Atomic Habits & Cadence
For the last few months, I've been trying to cultivate better habits. Much of this was after reading James Clear's Atomic Habits, which is the best self-help book I've read in some time. It's simple, clear, exactly as long as it needs to be, and comes in nice bite-sized chunks that are immediately usable.
I wanted a bit more structure than just listing a bunch of habits I want and habits I don't want, though. So I turned to a system developed by designer William Van Hecke called Cadence. It's based on good ol' GTD. But it adds a touch of humanity that I really love.
The starting point is the "cadence" - a "vision of a perfect moment", which you would like to attain at some point in the coming decades. From that, you develop a series of "quests", which are big themes/arcs that you want to accomplish on the scale of a year or two. Below that you have "projects", which are on the scale of days/weeks, and below that are "actions", which are the things you need to do to progress your projects. Every action, therefore, feeds up to helping you accomplish your cadence.

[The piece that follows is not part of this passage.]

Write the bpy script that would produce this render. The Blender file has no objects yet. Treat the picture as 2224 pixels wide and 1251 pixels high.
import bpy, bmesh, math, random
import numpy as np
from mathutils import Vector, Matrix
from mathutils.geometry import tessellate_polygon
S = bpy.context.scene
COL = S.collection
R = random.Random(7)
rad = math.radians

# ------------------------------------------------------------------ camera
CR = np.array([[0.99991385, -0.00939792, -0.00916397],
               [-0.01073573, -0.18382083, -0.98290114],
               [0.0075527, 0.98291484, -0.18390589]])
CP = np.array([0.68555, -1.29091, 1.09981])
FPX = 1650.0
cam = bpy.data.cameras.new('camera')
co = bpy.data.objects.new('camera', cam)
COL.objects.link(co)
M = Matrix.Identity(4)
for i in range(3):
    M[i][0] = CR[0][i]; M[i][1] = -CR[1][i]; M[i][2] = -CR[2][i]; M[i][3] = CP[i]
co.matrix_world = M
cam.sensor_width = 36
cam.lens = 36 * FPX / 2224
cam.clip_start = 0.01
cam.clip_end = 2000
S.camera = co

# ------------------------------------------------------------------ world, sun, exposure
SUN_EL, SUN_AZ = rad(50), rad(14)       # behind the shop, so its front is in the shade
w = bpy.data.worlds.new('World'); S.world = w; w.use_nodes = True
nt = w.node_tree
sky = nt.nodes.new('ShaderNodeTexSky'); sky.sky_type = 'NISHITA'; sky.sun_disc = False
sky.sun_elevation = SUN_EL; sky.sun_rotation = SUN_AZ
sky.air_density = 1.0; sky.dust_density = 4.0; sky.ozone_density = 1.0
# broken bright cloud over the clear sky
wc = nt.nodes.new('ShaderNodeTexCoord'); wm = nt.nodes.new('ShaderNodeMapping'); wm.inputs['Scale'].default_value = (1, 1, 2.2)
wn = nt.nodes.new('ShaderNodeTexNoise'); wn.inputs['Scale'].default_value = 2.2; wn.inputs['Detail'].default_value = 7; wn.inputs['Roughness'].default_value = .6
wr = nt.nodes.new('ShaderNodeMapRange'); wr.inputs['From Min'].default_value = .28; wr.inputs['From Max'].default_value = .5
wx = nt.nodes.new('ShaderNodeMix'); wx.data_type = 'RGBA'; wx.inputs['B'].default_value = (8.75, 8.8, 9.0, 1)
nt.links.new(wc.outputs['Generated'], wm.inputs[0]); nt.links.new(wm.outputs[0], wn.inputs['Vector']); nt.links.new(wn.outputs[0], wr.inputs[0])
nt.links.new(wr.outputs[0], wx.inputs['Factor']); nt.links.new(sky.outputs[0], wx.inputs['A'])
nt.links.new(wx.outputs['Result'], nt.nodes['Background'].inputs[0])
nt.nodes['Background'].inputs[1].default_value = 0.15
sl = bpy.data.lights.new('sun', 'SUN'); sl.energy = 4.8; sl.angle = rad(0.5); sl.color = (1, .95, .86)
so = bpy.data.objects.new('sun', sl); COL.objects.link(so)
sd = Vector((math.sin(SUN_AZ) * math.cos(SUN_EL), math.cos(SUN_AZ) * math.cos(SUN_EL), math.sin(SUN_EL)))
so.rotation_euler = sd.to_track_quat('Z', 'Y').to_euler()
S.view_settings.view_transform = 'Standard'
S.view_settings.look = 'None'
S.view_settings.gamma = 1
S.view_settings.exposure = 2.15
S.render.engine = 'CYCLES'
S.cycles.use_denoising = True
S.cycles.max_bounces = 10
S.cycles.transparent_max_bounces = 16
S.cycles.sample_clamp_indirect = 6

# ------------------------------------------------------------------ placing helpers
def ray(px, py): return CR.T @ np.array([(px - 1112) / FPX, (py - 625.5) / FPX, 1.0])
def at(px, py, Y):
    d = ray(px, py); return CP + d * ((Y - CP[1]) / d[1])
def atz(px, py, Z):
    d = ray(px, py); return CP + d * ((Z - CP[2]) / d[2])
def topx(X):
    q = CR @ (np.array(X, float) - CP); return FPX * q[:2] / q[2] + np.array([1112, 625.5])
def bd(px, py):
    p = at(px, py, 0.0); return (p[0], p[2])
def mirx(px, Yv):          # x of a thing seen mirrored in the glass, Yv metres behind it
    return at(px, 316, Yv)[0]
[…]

But it doesn't stop there. It adds new habits - which are things you're trying to do more of. It adds defaults - which are activities that you fall back to when you can't, or don't want to, decide what to do. It adds a set of personal rules that you live by, and a personal canon of cultural works that make you feel more like yourself.
Most importantly, it lets you handle all this in your own personal time rhythms.
I'm about two thirds of my way to my first periodic review, and already I've made so much more progress towards completing my quests than I did in the first two thirds of 2019. It pushes me forward in a way that's sustainable and not exhausting.
If that sounds like something that might appeal to you, I recommend checking it out.